Entry from June 6, 2008
Here’s a headline I noticed in the Daily Telegraph the other day. “Writer in legal fight to protect terror notes.” The story attached to it was of a journalist, one Shiv Malik, who had collaborated with a former terrorist named Hassan Butt on a book to be called Leaving al-Qaeda: Inside The Mind Of A British Jihadist. Now the British security services were knocking on his door and demanding access to his notes as a matter of national security, and he was going to law to prevent them from having it. “Terrorism is probably the pressing issue of the age,” argued Mr Malik’s barrister, James Eadie, QC, before a three-judge panel in London. “What makes those who take part in it do so is a subject of the widest public interest, and so is an insight into the reality of what goes on. Serious journalism directed at shedding light on those features, drawing on experiences of an individual who has been there, is of the highest public importance.”
But if what makes those who take part in terrorism a matter of public interest, so is what makes those who take part in the journalism that purports to find this out. And, though not mentioned by Mr Eadie, what this is is pretty obvious to all concerned. It is money. And status, of course, though this is hard to separate from money. In other words, the story of Mr Butt’s terrorist career was now Mr Malik’s intellectual property, and he had a right to profit from his proprietary claim and not to have to share it with anybody, national security or no national security, for no reward. Besides, national security would be better served — such was the implication of Mr Eadie’s argument — by allowing Mr Malik his intellectual property rights, since his profiting from it would encourage other journalistic entrepreneurs to go and do likewise and so bring still more information about terrorism and terrorists to light.
Well, he would say that, wouldn’t he?
Not, of course, that that means he’s wrong. But right or wrong, he does have a larger point that is worth paying attention to. The 19th century had the Gold Rush in California and the Yukon and the land rush in Oklahoma. The pre-World War I era in Europe had the “scramble for Africa.” You could even say that the late 20th century era of migrations from Third World countries to the developed world to obtain a piece of what used to be called The American Dream — which is now also the European dream, as the millions of Turks in Germany, or Moroccans in France or Pakistanis in Britain can attest — is a similar race to claim a proprietary interest in an economic opportunity — or what seemed like one — that was going begging. But today, while Third Worlders are struggling for the chance to make our fire, fetch in our wood and serve in offices that profit us, we entrepreneurs of the first-tier economy are dashing to the unplowed virgin lands of the Internet to stake our claims to some small acreage of our own which we may hope to parlay into a more or less precarious living — perhaps through publishing a book, like Mr Malik’s, or by setting up a website that will obtain enough visitors to make it attractive to advertisers.

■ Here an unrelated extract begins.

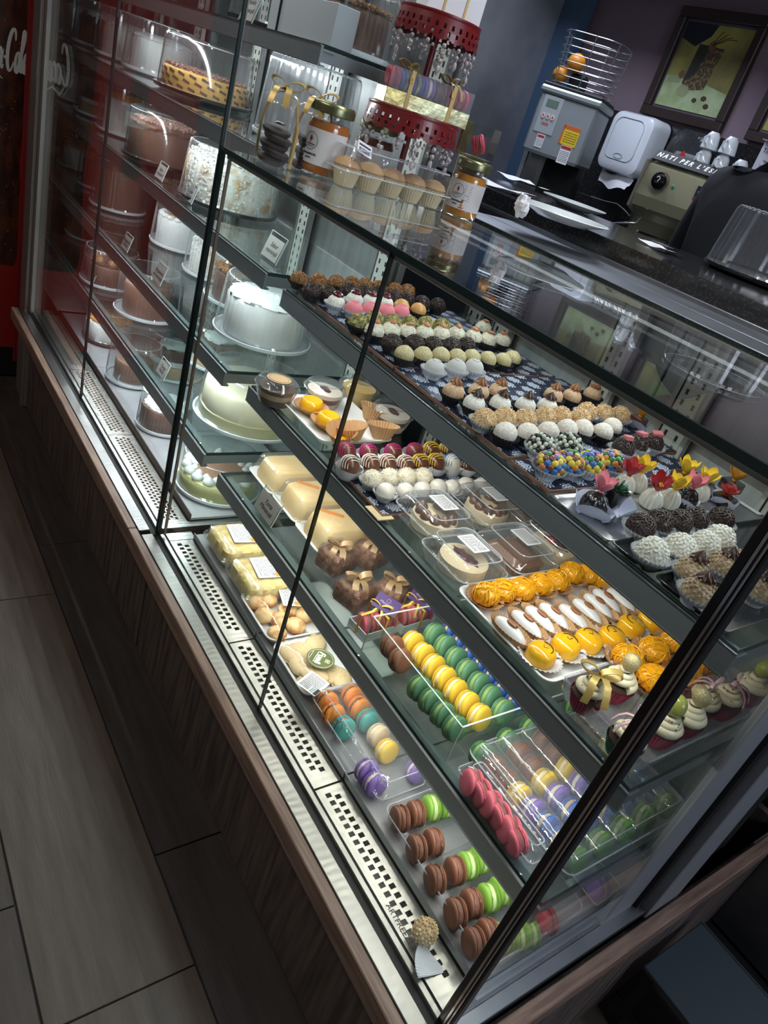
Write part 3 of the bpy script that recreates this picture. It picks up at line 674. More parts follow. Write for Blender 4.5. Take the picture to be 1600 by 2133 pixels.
# ---- chocolate flowers
PET = {'red': (.42, .012, .016), 'yellow': (.80, .52, .02), 'orange': (.80, .33, .02), 'pink': (.72, .20, .25), 'green': (.03, .13, .06), 'coral': (.60, .07, .06)}
def petal(R, w, cup_, m):
    b = MB(); n = 7; K = 5; rows_ = []
    for i in range(n):
        s = i / (n - 1); ww = w * (.30 + .70 * math.sin(math.pi * s * .5)) * math.sqrt(max(.004, 1 - s ** 4)) ; zc = R * cup_ * s ** 1.3; xx = R * s
        rows_.append([(xx, ww * (j / (K - 1) * 2 - 1), zc + abs(j / (K - 1) * 2 - 1) ** 2 * w * .35) for j in range(K)])
    th = .0009
    vs = [p for r_ in rows_ for p in r_] + [(p[0], p[1], p[2] - th) for r_ in rows_ for p in r_]; fs = []; o = n * K
    for i in range(n - 1):
        for j in range(K - 1):
            a = i * K + j; fs.append((a, a + 1, a + K + 1, a + K)); fs.append((o + a, o + a + K, o + a + K + 1, o + a + 1))
    for i in range(n - 1):
        for j in (0, K - 1):
            a = i * K + j; fs.append((a, a + K, o + a + K, o + a) if j == 0 else (a, o + a, o + a + K, a + K))
    for j in range(K - 1):
        a = (n - 1) * K + j; fs.append((a, a + 1, o + a + 1, o + a))
    b.add(vs, fs); return b.mesh(m, True, 60)
def flower(t, kind, z, R=.019, tilt=(0, 0)):
    m = M_('petal_' + kind, PET[kind], .45)
    f = obj('flower', MB().ball((0, 0, 0), (R * .22, R * .22, R * .18), 10, 6).mesh(m), t, (0, 0, z), (tilt[0], tilt[1], rnd.uniform(0, 6)))
    if kind == 'green':
        for ring, (n, c_, s) in enumerate(((8, .35, 1.0), (7, .8, .8), (5, 1.6, .55))):
            for i in range(n): obj('petal', cached(('pet', kind, ring), lambda: petal(R * s, R * .17, c_, m)), f, (0, 0, ring * .001), (0, 0, i * 2 * math.pi / n + ring * .4))
        obj('flower_centre', MB().ball((0, 0, R * .5), R * .2, 8, 5).mesh(M_('petal_pink', PET['pink'], .45)), f)
        return
    if kind == 'coral':
        for ring, (n, c_, s, w) in enumerate(((5, .75, .95, .45), (4, 1.5, .62, .42), (3, 2.5, .4, .35))):
            for i in range(n): obj('petal', cached(('pet', kind, ring), lambda: petal(R * s, R * w, c_, m)), f, (0, 0, 0), (0, 0, i * 2 * math.pi / n + ring * .7))
        return
    for i in range(6):
        obj('petal', cached(('pet', kind, i % 2), lambda: petal(R * (.92 if i % 2 else .80), R * .50, 1.05 if i % 2 else 1.6, m)), f, (0, 0, .0004 * (i % 2)), (0, 0, i * math.pi / 3))
    if kind in ('red', 'yellow'):
        b = MB()
        for i in range(14):
            a = i * 2.4; rr_ = R * .05 * math.sqrt(i) * 1.3; h = R * .55
            b.tube([(rr_ * .4 * math.cos(a), rr_ * .4 * math.sin(a), 0), (rr_ * 1.3 * math.cos(a), rr_ * 1.3 * math.sin(a), h)], .0006, 5); b.ball((rr_ * 1.3 * math.cos(a), rr_ * 1.3 * math.sin(a), h), .0013, 6, 4)
        obj('stamens', b.mesh(M_('stamen_yellow', (.75, .45, .03), .5)), f, stuff=True)
def wrapper(t, R, m, n=4, lift=.9, h=.6, rz=0.0, skip=()):
    """paper holder with big rounded petals standing up round the sweet"""
    for i in range(n):
        if i in skip: continue
        b = MB(); NR = 8; K = 9; G = []
        for a in range(NR + 1):
            s = a / NR; x = R * (.55 + .75 * s * (1 - .35 * h)); z = R * 1.5 * h * s ** 1.5 * lift; ww = R * .95 * math.sqrt(max(0.0, 1 - (abs(s * 1.06 - .5) / .58) ** 2.4)) + .0005
            G.append([(x, ww * (j / (K - 1) * 2 - 1), z + .0006) for j in range(K)])
        b.rings(G, False)
        o = obj('paper_petal', b.mesh(m, True, 60), t, (0, 0, 0), (0, 0, rz + i * 2 * math.pi / n))
    obj('paper_base', MB().lathe([(.0004, .0003), (R * .62, .0003), (R * .62, .0009), (.0004, .0009)], 20).mesh(m), t)
m_wch = M_('white_chocolate', (.74, .70, .60), .3, coat=.3); m_blk = M_('black_chocolate', (.014, .009, .010), .2, coat=.5)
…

Terrorism must qualify as a pretty fertile bit of bottom-land in the informational land rush, though it can be difficult and dangerous to cultivate it. More promising, perhaps, are going intellectual concerns like global warming or the energy crisis or the health-care crisis or the unprecedented iniquities of the Bush administration or other well-established journalistic properties. Not, of course, that these are virgin lands. Far from it. They are more like those areas of economic growth in a developed intellectual economy which demand for their continued growth the import of labor from the pool of the willing but intellectually dispossessed. Writing about terrorism with the help of a tamed terrorist is not, probably, going to make Mr Malik’s fortune but it might make him a decent living if he can keep the t.t. all to himself.
Who — besides the security services — would begrudge him? But it is well for the rest of us to remember that all these subjects and a great many more represent vast vested interests. There is probably no way to calculate with any precision the number of journalistic and academic jobs that are owed to popular perceptions of the dangers either of terrorism or of global warming but it is bound to be considerable. Therefore, anything that anyone says about them is pretty certain to be colored by this fact. In other words, it is possible to make a living by saying almost anything about the terrorist threat, or the global warming threat, or any of a multitude of other threats, real or imagined, except that they don’t exist. Of course, if you’re a global warming employee, you don’t lose anything by pooh poohing the terrorist threat, or vice versa. But in that case, your own economic interest is as much engaged in denying the threat as it is in promoting the one that pays the bills. Don’t buy the other guy’s alarmism. Buy mine!
There used to be a word, disinterested, that expressed an idea which, today, is almost inconceivable. It is the idea of inquiry for the sake of inquiry alone. Truth for truth’s sake, we might call it. People actually assumed, when they read an academic or journalistic book or article that the writer had had no other interest in his subject than coming to know, and therefore leading his reader to know, the truth. How na ve that now seems! The truth has to build a constituency, just like any other political candidate or issue. Without a constituency, it is no longer truth; with a constituency, any plausible falsehood is. Perhaps only the security services can still claim to have a disinterested approach to information, at least in the economic sense. But their prospects of fighting off the new enclosure-movement are not looking very rosy at the moment.